The question also has to be asked about why a host of other one-stopping cars – including all the podium finishers – did not suffer the same fate in ending up underweight.
The true answer about whether tyre wear was actually to blame for Leclerc being underweight will not become clear until later this week.
Leclerc’s tyres were handed back to Pirelli after the Chinese GP and have been sealed and flown back to its Milan headquarters for a detailed analysis. This work will deliver some conclusions about if there was anything unusual that took place.
The tightrope of disqualification

In the end, other factors are likely to have played their part too in what happened to Ferrari.
Leclerc’s plank will almost certainly have been worn down like Hamilton’s and cost him some car weight, and then there are ballast choices that Ferrari will have made when it comes to picking how close to the margins it wanted to be.
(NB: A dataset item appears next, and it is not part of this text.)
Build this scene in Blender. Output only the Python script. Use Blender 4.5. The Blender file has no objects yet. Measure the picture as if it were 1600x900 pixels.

Ferrari team boss Fred Vasseur, who is pushing his team to be the very best it can, has been open in the past about the level of aggression that is needed to be successful.
Interestingly, speaking to The Race last year, Vasseur said that there was no way any team could be conservative these days in its choices – and that included car weight.
"We have to be at the limit on every single item of the car," he said. "We have to be aggressive. And it's a challenge to be at the limit of the weight, to be at the limit of the plank, to be at the limit of the cooling, to be at the limit of the fuel.
"It's a challenge because in the end you are taking more and more risk. And so why George was disqualified [in Spa] was because we are all like this [on the edge].
"I think that Mercedes, five years ago, carried five kilos of fuel to be safer. But today, nobody can do this kind of exercise. We are all on the edge of being disqualified every single weekend."
In China, Ferrari fell on the wrong side of that.